TL;DR

A SPQR cluster consists of the following components:

  • Shard: each shard contains a subset of the sharded data. This is a typical PostgreSQL cluster with a master and replicas.

  • Router: it acts as a query router, providing an interface between client applications and shards.

  • Coordinator: it stores metadata and manages the SPQR cluster.

Cluster Components

What does a typical application look like? Backends connect to a PostgreSQL cluster in some way. We assume that replication is configured in the cluster and backups are performed regularly. Writing requests come mainly to replicas, while reading and writing is done to the master.

We had the idea that we could put a proxy between the backends and the PostgreSQL clusters. The proxy would receive requests, determine which shard the request should be sent to, wait for a response from that shard, and then return the result to the backend.

Actually, this is what we did. This thing is called the SPQR Router.

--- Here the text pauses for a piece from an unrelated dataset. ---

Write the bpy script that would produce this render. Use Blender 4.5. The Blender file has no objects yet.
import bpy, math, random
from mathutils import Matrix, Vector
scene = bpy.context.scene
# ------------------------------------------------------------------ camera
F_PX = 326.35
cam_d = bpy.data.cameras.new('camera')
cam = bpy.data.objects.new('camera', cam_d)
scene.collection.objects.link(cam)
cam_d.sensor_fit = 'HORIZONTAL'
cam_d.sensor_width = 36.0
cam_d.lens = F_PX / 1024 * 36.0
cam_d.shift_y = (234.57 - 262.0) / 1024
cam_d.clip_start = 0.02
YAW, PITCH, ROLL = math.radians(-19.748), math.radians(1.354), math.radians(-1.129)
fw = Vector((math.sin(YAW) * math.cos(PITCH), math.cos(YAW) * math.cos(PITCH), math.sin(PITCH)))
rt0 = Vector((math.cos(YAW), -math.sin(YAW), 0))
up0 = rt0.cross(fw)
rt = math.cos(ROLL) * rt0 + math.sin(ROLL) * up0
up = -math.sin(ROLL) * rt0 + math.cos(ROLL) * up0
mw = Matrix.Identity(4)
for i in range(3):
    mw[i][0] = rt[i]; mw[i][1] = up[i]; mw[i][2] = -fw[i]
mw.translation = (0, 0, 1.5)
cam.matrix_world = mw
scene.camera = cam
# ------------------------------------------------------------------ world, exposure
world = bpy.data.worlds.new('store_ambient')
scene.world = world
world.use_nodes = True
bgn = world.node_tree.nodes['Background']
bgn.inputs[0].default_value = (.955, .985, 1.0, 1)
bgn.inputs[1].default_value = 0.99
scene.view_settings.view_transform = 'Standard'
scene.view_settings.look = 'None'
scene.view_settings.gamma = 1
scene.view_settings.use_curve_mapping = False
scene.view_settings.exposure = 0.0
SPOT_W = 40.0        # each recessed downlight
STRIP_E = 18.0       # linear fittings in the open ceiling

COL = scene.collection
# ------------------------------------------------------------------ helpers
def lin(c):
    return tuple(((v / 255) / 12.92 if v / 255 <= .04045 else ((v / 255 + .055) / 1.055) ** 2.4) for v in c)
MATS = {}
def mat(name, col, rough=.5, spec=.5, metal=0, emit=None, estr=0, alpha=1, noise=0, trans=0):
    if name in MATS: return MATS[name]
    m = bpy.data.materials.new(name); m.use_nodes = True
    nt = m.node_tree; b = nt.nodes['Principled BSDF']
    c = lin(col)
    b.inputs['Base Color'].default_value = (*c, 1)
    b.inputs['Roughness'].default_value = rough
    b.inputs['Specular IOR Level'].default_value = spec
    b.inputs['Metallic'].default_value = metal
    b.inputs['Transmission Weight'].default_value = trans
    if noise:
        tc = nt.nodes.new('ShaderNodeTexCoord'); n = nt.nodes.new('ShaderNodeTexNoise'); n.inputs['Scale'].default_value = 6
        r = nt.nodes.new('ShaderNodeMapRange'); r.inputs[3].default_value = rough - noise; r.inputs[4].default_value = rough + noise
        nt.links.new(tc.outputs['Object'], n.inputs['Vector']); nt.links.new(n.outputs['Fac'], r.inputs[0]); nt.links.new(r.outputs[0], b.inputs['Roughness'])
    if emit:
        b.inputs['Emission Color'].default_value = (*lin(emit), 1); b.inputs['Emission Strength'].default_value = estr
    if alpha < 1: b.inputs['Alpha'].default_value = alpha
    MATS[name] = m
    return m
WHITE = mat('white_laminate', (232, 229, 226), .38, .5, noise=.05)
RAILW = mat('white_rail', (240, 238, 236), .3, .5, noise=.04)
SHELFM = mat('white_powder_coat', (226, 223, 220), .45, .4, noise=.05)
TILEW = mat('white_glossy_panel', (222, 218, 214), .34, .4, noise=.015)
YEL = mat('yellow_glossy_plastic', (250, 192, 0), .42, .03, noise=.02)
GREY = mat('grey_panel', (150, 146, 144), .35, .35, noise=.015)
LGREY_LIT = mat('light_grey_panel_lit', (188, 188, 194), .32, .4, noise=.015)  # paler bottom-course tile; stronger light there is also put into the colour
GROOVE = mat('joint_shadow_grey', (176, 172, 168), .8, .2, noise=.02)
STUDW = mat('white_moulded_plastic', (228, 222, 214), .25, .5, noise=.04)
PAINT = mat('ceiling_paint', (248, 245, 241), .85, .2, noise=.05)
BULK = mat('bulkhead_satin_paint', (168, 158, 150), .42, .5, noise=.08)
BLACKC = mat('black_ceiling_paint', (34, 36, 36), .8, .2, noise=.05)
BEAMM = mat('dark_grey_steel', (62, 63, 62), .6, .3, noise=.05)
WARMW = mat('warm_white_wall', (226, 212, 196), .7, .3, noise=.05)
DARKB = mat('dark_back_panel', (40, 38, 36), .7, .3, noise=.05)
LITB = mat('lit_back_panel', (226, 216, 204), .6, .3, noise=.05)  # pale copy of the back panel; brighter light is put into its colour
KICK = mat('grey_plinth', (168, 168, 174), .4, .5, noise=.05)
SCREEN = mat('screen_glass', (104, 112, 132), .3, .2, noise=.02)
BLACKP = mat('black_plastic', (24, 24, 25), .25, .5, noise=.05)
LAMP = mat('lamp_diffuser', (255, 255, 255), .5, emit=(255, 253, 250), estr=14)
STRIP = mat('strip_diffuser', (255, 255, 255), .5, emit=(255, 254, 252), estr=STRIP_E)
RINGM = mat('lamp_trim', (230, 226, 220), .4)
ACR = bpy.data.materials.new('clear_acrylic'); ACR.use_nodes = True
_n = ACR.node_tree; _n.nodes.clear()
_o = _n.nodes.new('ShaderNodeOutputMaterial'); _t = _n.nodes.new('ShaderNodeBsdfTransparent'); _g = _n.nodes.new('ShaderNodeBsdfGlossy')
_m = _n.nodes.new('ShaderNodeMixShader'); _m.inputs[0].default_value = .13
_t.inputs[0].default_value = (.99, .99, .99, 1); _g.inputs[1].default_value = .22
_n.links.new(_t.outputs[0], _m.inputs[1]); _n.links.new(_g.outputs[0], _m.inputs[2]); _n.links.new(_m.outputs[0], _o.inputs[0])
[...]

The router works using the PostgreSQL protocol, so the application doesn’t even realize that it’s communicating with a Golang application, not a regular PostgreSQL cluster. Due to this, we achive a relatively high performance per one router.

Clearly, in this configuration, the router is a bottleneck and a single point of failure. Therefore, we have designed a system where many routers can work in parallel. In fact, thousands of routers opeating in parallel should not be a problem.

But in order for routers to have the same metadata, we need to store this information somewhere. We store it in QDB, which is an regular etcd cluster. Metadata changes are performed by the SPQR Coordinator, so the coordinator makes sure the routers have the same information.